At this year’s annual American Educational Research Association (AERA) conference, education scholars presented 2,188 papers, symposia and roundtables–all of it online, of course. I was happy to “attend” without the cost of travel. But I was especially eager to scout new findings on two topics–dyslexia and identification of English learners–relevant to districts in California my firm serves as analytic partner (we help district and site leaders find better evidence, and make better sense of it.
[Note: This essay appeared in Education Week on May 6, 2021, as a guest commentary within Rick Hess’s column, “Straight Up.”]
Happily, I was able to search the text of all presentations, independent of tags and keywords. Kudos to AERA for this. With high hopes, I typed “d-y-s-l-e-x-i-a.” Six instances of the term appeared. I thought that I’d perhaps misspelled the word. I tried again. Six results. Of all the learning disabilities, dyslexia ranks highest. According to the International Dyslexia Association, as many as 15 to 20 percent of Americans may be dyslexic. How could ed researchers pay it so little attention?
Next, I tried two terms that are at the center of the stormy debate about how to teach reading: Balanced Literacy and Structured Literacy. They are proper nouns. They describe two different approaches to teaching reading. The pages of Education Week have dedicated many column inches to this debate. But the scholars presenting at the AERA conference are apparently not interested. I discovered a grand total of one mention of either of those two terms.
I soldiered onto my next topic: identification of English learners. I was happy to discover a fair number of presentations (124) that fit my clients’ interests. In the past, I have found practical, actionable research by Peggy Estrada (UC Santa Cruz) on long-term English learners, so this term was at the top of my list of things to search. But total references in this year’s AERA conference to the term “long-term English learner” numbered just 24.

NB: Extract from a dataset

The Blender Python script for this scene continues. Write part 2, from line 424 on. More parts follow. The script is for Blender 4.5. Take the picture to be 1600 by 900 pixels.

What I couldn’t help but notice at this AERA conference was the amount of attention to race and ethnicity. So I queried a few terms. Here’s what I found:
equity …………….… 507 results
gap ………………….. 380 results
intersectionality .. 372 results
whiteness …………. 466 results
In light of the news of the last year, I understand why these dimensions of education are front and center now. I understand and favor a forceful, visible and moral dimension to research. But what I don’t understand is the shortage of attention to subjects like dyslexia, the teaching of reading and identification of second language learners. Just consider the weight of “whiteness” to “dyslexia” (78-to-1) or to “long-term English learners” (19-to-1). It is a striking imbalance.
“Whiteness” may be an important and relevant topic for a conference of political scientists, anthropologists, or sociologists. But why is it so forward in the scholarship of education researchers? I suspect it is a sign that many of those who produce education research are producing work for other scholars. Too many are self-sequestered in universities, separate from the larger world of K-12 schooling. This leaves them inattentive to the practical research needs of educators and those who manage them.
As a broker of research to those education leaders, I feel the pain of the district people we work for. They need clear-headed evaluation of curricula. They need to know the imprecision of the assessments they use. They need to know why the teaching of foreign languages to so many high school students goes to waste. They need to know where their dollars produce the best return-on-investment. These are practical questions, not political ones.
One example I can share of practical research, applied to a client district’s problem, shows why I value actionable research so highly, and am disheartened by those who invest their time elsewhere. In our work with clients in California, we have seen districts differ greatly in their pace and approach bringing emerging bilingual students (English learners or ELs) to fluency in English. In California, even districts whose students are highly similar can take as few as four years to reclassify these students, while others will take almost seven. Since districts in California function as islands, they are often unaware of the degree to which they are leading or lagging.
The research of Peggy Estrada (University of California, Santa Cruz) on the ways that district rules create long-term English learners proved to be enlightening for a client in Napa county, where more than 40 percent of the students are identified as ELs. Estrada and Wang’s research comparing two districts’ approaches to determining when students should be reclassified as fully English proficient – “Making English Learner Reclassification to Fluent English Proficient Attainable or Elusive: When Meeting Criteria Is and Is Not Enough” – got the attention of higher-ups and has now sparked a reexamination of districts’ policies. Relevance and actionability made the difference.
The William T. Grant Foundation has been flagging this problematic gap separating practitioners from researchers for several years. They don’t want to see time and money wasted on research that is impractical or irrelevant to practitioners. Their investment in research-practice partnerships looks promising. Let’s see if they can help bring to life the sort of practical, actionable research that pays off in the best possible form: good ideas that spread far and wide.